While at a lunch date just prior to the party, Martin and a friend do an accounting of how much their over-privileged peers spend on personal grooming, clothing and transportation. Her friend refers to Uber, even though the car service didn’t debut in the city until 2011.
The eldest son attends the “fanciest” nursery school on the Upper East Side — a thinly veiled reference to the 92nd Street Y preschool. Martin describes feeling “euphoric” that he was ­accepted at a “good” school.
But while Martin needles over-privileged parents, records show that her husband sued the Y in 2013, saying their youngest son fell off the monkey bars at the school in March 2012 and suffered “severe and permanent injuries.”
Martin’s Instagram feed has numerous photos of the boy — on a kayak, swimming, playing, sliding down a giant carnival slide and jumping off a lifeguard tower in the Hamptons.

The suit, which doesn’t specify damages and is ongoing, blames the Y for failing to supervise the child and “failing to catch” him before he hit the ground. Martin told The Post that the suit is “pretty standard insurance-company stuff.”

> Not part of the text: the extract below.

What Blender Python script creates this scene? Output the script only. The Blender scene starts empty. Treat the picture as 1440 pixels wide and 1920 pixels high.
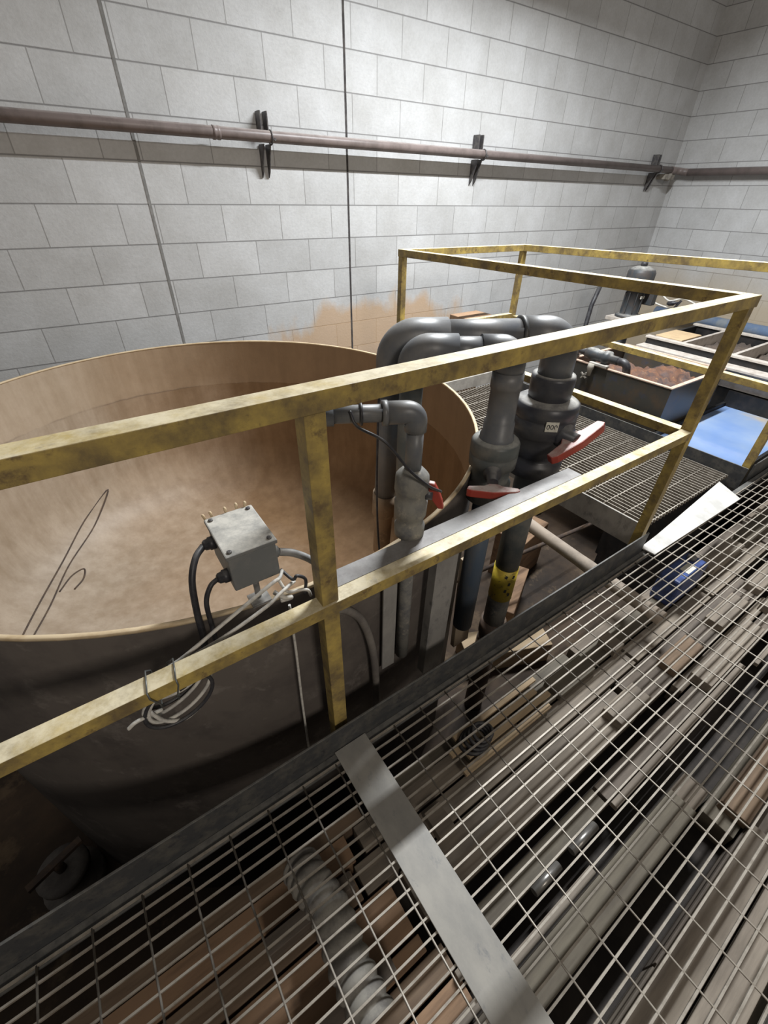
import bpy, bmesh, math, random
from mathutils import Vector, Matrix
random.seed(7)
sc = bpy.context.scene
COL = sc.collection
H = 1.34                       # eye height above the grating (grating top is z = 0)
V = Vector

# ------------------------------------------------------------------ materials
def newmat(name):
    m = bpy.data.materials.new(name); m.use_nodes = True
    nt = m.node_tree; b = nt.nodes['Principled BSDF']
    return m, nt, b
def N(nt, typ, **kw):
    n = nt.nodes.new(typ)
    for k, v in kw.items():
        if k.startswith('i_'):
            key = k[2:]
            key = int(key) if key.isdigit() else key
            n.inputs[key].default_value = v
        else: setattr(n, k, v)
    return n
def L(nt, a, ao, b, bi): nt.links.new(a.outputs[ao], b.inputs[bi])
def ramp(nt, src, so, stops):
    r = nt.nodes.new('ShaderNodeValToRGB')
    e = r.color_ramp.elements
    while len(e) < len(stops): e.new(.5)
    for i, (p, c) in enumerate(stops):
        e[i].position = p; e[i].color = (*c, 1) if len(c) == 3 else c
    L(nt, src, so, r, 0); return r
def mixc(nt, fac, a, b, mode='MIX'):
    n = nt.nodes.new('ShaderNodeMix'); n.data_type = 'RGBA'; n.blend_type = mode
    for idx, v in ((0, fac), (6, a), (7, b)):
        if isinstance(v, tuple) and len(v) == 2 and hasattr(v[0], 'outputs'): L(nt, v[0], v[1], n, idx)
        elif isinstance(v, (int, float)): n.inputs[idx].default_value = v
        else: n.inputs[idx].default_value = (*v, 1)
    return n
def math_(nt, op, a, b=None, c=None, clamp=False):
    n = nt.nodes.new('ShaderNodeMath'); n.operation = op; n.use_clamp = clamp
    for i, v in enumerate((a, b, c)):
        if v is None: continue
        if isinstance(v, tuple): L(nt, v[0], v[1], n, i)
        else: n.inputs[i].default_value = v
    return n
def coords(nt, scale=1.0, stretch=None):
    tc = nt.nodes.new('ShaderNodeTexCoord')
    mp = nt.nodes.new('ShaderNodeMapping')
    s = stretch or (1, 1, 1)
    mp.inputs['Scale'].default_value = (s[0]*scale, s[1]*scale, s[2]*scale)
    L(nt, tc, 'Object', mp, 0); return tc, mp
def dirty(name, base, dirt, rough=.6, metal=0., scale=9., lo=.45, hi=.62, dust=None, dustamt=.6, stretch=None, bump=.15, spec=.4, third=None, seed=0.):
    """paint or metal with blotchy dirt, and dust lying on faces that look up"""
    m, nt, b = newmat(name)
    tc, mp = coords(nt, 1, stretch)
    mp.inputs['Location'].default_value = (seed, seed*.7, seed*.3)
    n1 = N(nt, 'ShaderNodeTexNoise', i_Scale=scale, i_Detail=8., i_Roughness=.68)
    L(nt, mp, 0, n1, 'Vector')
    f = ramp(nt, n1, 0, [(lo, (0, 0, 0)), (hi, (1, 1, 1))])
    c = mixc(nt, (f, 0), base, dirt)
    last = (c, 2)
    if third:
        n3 = N(nt, 'ShaderNodeTexNoise', i_Scale=scale*2.3, i_Detail=6., i_Roughness=.7)
        L(nt, mp, 0, n3, 'Vector')
        f3 = ramp(nt, n3, 0, [(.56, (0, 0, 0)), (.68, (1, 1, 1))])
        last = (mixc(nt, (f3, 0), last, third), 2)
    if dust:
        g = N(nt, 'ShaderNodeNewGeometry'); sx = N(nt, 'ShaderNodeSeparateXYZ'); L(nt, g, 'Normal', sx, 0)
        up = math_(nt, 'MULTIPLY_ADD', (sx, 2), 2.5, -1.5, clamp=True)
        n2 = N(nt, 'ShaderNodeTexNoise', i_Scale=scale*1.7, i_Detail=7., i_Roughness=.7); L(nt, mp, 0, n2, 'Vector')
        f2 = ramp(nt, n2, 0, [(.30, (.15, .15, .15)), (.6, (1, 1, 1))])
        a = math_(nt, 'MULTIPLY', (up, 0), (f2, 0)); a2 = math_(nt, 'MULTIPLY', (a, 0), dustamt)
        last = (mixc(nt, (a2, 0), last, dust), 2)
    nt.links.new(last[0].outputs[last[1]], b.inputs['Base Color'])
    b.inputs['Roughness'].default_value = rough; b.inputs['Metallic'].default_value = metal
    b.inputs['Specular IOR Level'].default_value = spec
    if bump:
        bp = N(nt, 'ShaderNodeBump', i_Strength=bump, i_Distance=.004); L(nt, n1, 0, bp, 'Height'); L(nt, bp, 0, b, 'Normal')
    return m

def wall_mat(name, axis, c, cleft=None, stain=True):
    m, nt, b = newmat(name)
    tc = N(nt, 'ShaderNodeTexCoord'); s = N(nt, 'ShaderNodeSeparateXYZ'); L(nt, tc, 'Object', s, 0)
    hor = (s, axis); ver = (s, 2)
    if cleft is not None:
        lt = math_(nt, 'LESS_THAN', hor, .631); off = math_(nt, 'MULTIPLY_ADD', (lt, 0), cleft, c)
        x = math_(nt, 'ADD', hor, (off, 0))
    else: x = math_(nt, 'ADD', hor, c)
    z = math_(nt, 'ADD', ver, -1.278 + .204*10)
    cb = N(nt, 'ShaderNodeCombineXYZ'); L(nt, x, 0, cb, 0); L(nt, z, 0, cb, 1)
    br = N(nt, 'ShaderNodeTexBrick', i_Scale=1.)
    br.offset = .5; br.offset_frequency = 2
    for k, v in (('Brick Width', .402), ('Row Height', .204), ('Mortar Size', .0035), ('Mortar Smooth', .35)): br.inputs[k].default_value = v
    br.inputs['Color1'].default_value = (.56, .56, .56, 1); br.inputs['Color2'].default_value = (.64, .64, .64, 1); br.inputs['Mortar'].default_value = (.37, .365, .36, 1)
    L(nt, cb, 0, br, 'Vector')
    # bed joints read stronger than the head joints
    d = math_(nt, 'DIVIDE', (z, 0), .204); fr = math_(nt, 'FRACT', (d, 0)); ab = math_(nt, 'SUBTRACT', (fr, 0), .5); ab2 = math_(nt, 'ABSOLUTE', (ab, 0))
    jn = math_(nt, 'MULTIPLY_ADD', (ab2, 0), 30., -14.15, clamp=True)
    nz = N(nt, 'ShaderNodeTexNoise', i_Scale=3.5, i_Detail=9., i_Roughness=.65); L(nt, tc, 'Object', nz, 'Vector')
    nf = N(nt, 'ShaderNodeTexNoise', i_Scale=55., i_Detail=4., i_Roughness=.7); L(nt, tc, 'Object', nf, 'Vector')
    r1 = ramp(nt, nz, 0, [(.3, (.80, .79, .77)), (.7, (1, 1, 1))])
    r2 = ramp(nt, nf, 0, [(.3, (.90, .90, .90)), (.62, (1, 1, 1))])
    c1 = mixc(nt, 1., (br, 'Color'), (r1, 0), 'MULTIPLY'); c2 = mixc(nt, 1., (c1, 2), (r2, 0), 'MULTIPLY')
    jm = math_(nt, 'MULTIPLY', (jn, 0), .9)
    c3 = mixc(nt, (jm, 0), (c2, 2), (.20, .195, .195)); last = (c3, 2)
    # dirt near the base of the wall
    if stain:
        n4 = N(nt, 'ShaderNodeTexNoise', i_Scale=2.2, i_Detail=8., i_Roughness=.6); 
        mp = N(nt, 'ShaderNodeMapping'); mp.inputs['Scale'].default_value = (1.6, 1.6, .8); L(nt, tc, 'Object', mp, 0); L(nt, mp, 0, n4, 'Vector')
        if axis == 0:
            xa = math_(nt, 'SUBTRACT', hor, 2.25); xb = math_(nt, 'ABSOLUTE', (xa, 0)); xm = math_(nt, 'MULTIPLY_ADD', (xb, 0), -1.1, 1.55, clamp=True)
            zm = math_(nt, 'MULTIPLY_ADD', ver, -1.8, 1.45, clamp=True)
            p = math_(nt, 'MULTIPLY', (xm, 0), (zm, 0)); q = math_(nt, 'ADD', (p, 0), (n4, 0)); 
            f = ramp(nt, q, 0, [(.80, (0, 0, 0)), (1.05, (.75, .75, .75))])
            c4 = mixc(nt, (f, 0), last, (.55, .36, .20)); last = (c4, 2)
        else:
            zm = math_(nt, 'MULTIPLY_ADD', ver, -1.5, 1.3, clamp=True); q = math_(nt, 'MULTIPLY_ADD', (n4, 0), .5, (zm, 0))
            f = ramp(nt, q, 0, [(.35, (0, 0, 0)), (1.0, (.8, .8, .8))])
            c4 = mixc(nt, (f, 0), last, (.50, .40, .27)); last = (c4, 2)
    nt.links.new(last[0].outputs[last[1]], b.inputs['Base Color'])
    b.inputs['Roughness'].default_value = .55; b.inputs['Specular IOR Level'].default_value = .35
    h = math_(nt, 'MULTIPLY_ADD', (br, 'Fac'), -1., (nf, 0))
    bp = N(nt, 'ShaderNodeBump', i_Strength=.35, i_Distance=.004); L(nt, h, 0, bp, 'Height'); L(nt, bp, 0, b, 'Normal')
    return m

M = {}
M['wall_b'] = wall_mat('painted_block_back', 0, .15, .201)
M['wall_r'] = wall_mat('painted_block_right', 1, .05)
M['yellow'] = dirty('yellow_paint', (.50, .36, .095), (.18, .13, .06), rough=.5, scale=11, lo=.34, hi=.62, dust=(.74, .655, .47), dustamt=.85, third=(.15, .10, .05))
M['galv'] = dirty('shaded_galvanised', (.20, .195, .19), (.14, .13, .125), rough=.55, metal=.2, scale=14, dust=(.32, .30, .28), dustamt=.4)  # dirty steel tone, darkened further to stand in for the valve shadow
M['black_steel'] = dirty('black_steel', (.055, .056, .058), (.10, .095, .085), rough=.55, metal=.2, scale=16, dust=(.22, .21, .19), dustamt=.7, third=(.035, .035, .04))
M['grate'] = dirty('grating_steel', (.35, .31, .262), (.20, .17, .135), rough=.5, metal=.35, scale=22, dust=(.46, .415, .35), dustamt=.6)
M['strip'] = dirty('flat_bar_steel', (.34, .32, .285), (.20, .195, .185), rough=.5, metal=.2, scale=6, lo=.4, hi=.7, third=(.15, .155, .165), stretch=(1, .55, 1), bump=.1)
M['plate'] = dirty('dusty_plate', (.52, .50, .47), (.40, .385, .36), rough=.7, scale=7, bump=.1)
M['pvc'] = dirty('grey_pvc', (.115, .12, .13), (.16, .155, .15), rough=.42, scale=7, dust=(.30, .29, .275), dustamt=.8, bump=.03)
M['pvc_dark'] = dirty('dark_pvc', (.042, .043, .052), (.075, .072, .072), rough=.38, scale=7, dust=(.48, .46, .42), dustamt=.9, bump=.03)
M['pvc_green'] = dirty('grey_green_pvc', (.085, .095, .095), (.15, .145, .13), rough=.42, scale=8, dust=(.50, .49, .45), dustamt=.9, bump=.03)
M['pvc_blue'] = dirty('blue_grey_pvc', (.075, .10, .135), (.12, .12, .12), rough=.45, scale=6, stretch=(1, 1, .3), bump=.03)
M['pvc_dusty'] = dirty('dust_caked_pvc', (.22, .21, .185), (.115, .115, .12), rough=.8, scale=14, third=(.33, .30, .25), bump=.2)
M['pvc_tan'] = dirty('tan_crusted_pvc', (.28, .20, .13), (.19, .14, .095), rough=.75, scale=9, third=(.36, .27, .18))
M['red'] = dirty('red_handle', (.34, .045, .03), (.24, .05, .035), rough=.4, scale=12, dust=(.60, .53, .49), dustamt=.95, bump=.02)
M['label_yellow'] = dirty('yellow_band', (.62, .47, .045), (.50, .36, .05), rough=.5, scale=20, third=(.16, .11, .04))
M['paper'] = dirty('white_sticker', (.62, .60, .52), (.5, .48, .42), rough=.6, scale=60, bump=0)
M['ink'] = dirty('ink', (.04, .04, .045), (.06, .06, .06), rough=.6, bump=0)
M['pipe_paint'] = dirty('brown_painted_pipe', (.20, .16, .148), (.15, .12, .11), rough=.4, scale=9, dust=(.42, .37, .345), dustamt=.85, bump=.03)
M['hanger'] = dirty('hanger_steel', (.085, .08, .085), (.15, .14, .13), rough=.5, metal=.4, scale=30)
M['joint'] = dirty('joint_sealant', (.20, .195, .185), (.27, .26, .25), rough=.8, scale=20)
M['joint_dark'] = dirty('open_joint', (.045, .04, .04), (.09, .08, .075), rough=.9, scale=20)
M['fitting'] = dirty('dusty_fitting', (.34, .31, .26), (.22, .20, .18), rough=.8, scale=25)
M['box'] = dirty('grey_enclosure', (.15, .155, .155), (.20, .195, .185), rough=.55, scale=12, dust=(.56, .53, .47), dustamt=.95, bump=.04)
M['cable_black'] = dirty('black_cable', (.025, .024, .028), (.05, .048, .05), rough=.45, scale=30, dust=(.2, .19, .18), dustamt=.5, bump=0)
M['cable_white'] = dirty('grey_white_cable', (.62, .59, .53), (.42, .40, .37), rough=.55, scale=40, bump=0)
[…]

In the book, Martin says her family leaves the Upper East Side after both sons are accepted to a school across town, even though one hadn’t been born yet.
SINCE THE BOOK IS ORGANIZED BY TOPIC (EX. REAL ESTATE, SOCIAL HIERARCHIES, EXERCISE), IT IS NOT ALWAYS A STRAIGHTFORWARD CHRONOLOGY.
 - Wednesday Martin
Public records show Martin and her husband, Joel Moser, sold their Park Avenue pad — at a $1 million profit — in June 2007, only 3¹/₂ years after arriving, not six. They moved to a $3.7 million co-op apartment on the Upper West Side.
Martin was actually pregnant during this house hunt. Her youngest boy was born a few months after the move.
In her muddled narrative, Martin writes that while living on the Upper East Side, she became pregnant at 43 with her third child. She confides she briefly considered aborting the pregnancy, only to go forward and miscarry in her sixth month.
In the book’s emotional climax, Martin describes how the Mean Girls she once thought “bitchy and off-putting” rallied around her with support and comfort.
Did this outpouring ever happen? At the time, Martin already would have been living across town, far from the women she derides on the Upper East Side.
Asked specifically about the timing of the miscarriage, Martin replied, “I am not going to answer questions about my health, reproductive health or choices, children, or private meetings.” She added: “Since the book is organized by topic (ex. real estate, social hierarchies, exercise), it is not always a straightforward chronology.”
Simon & Schuster, which published the book, declined to comment.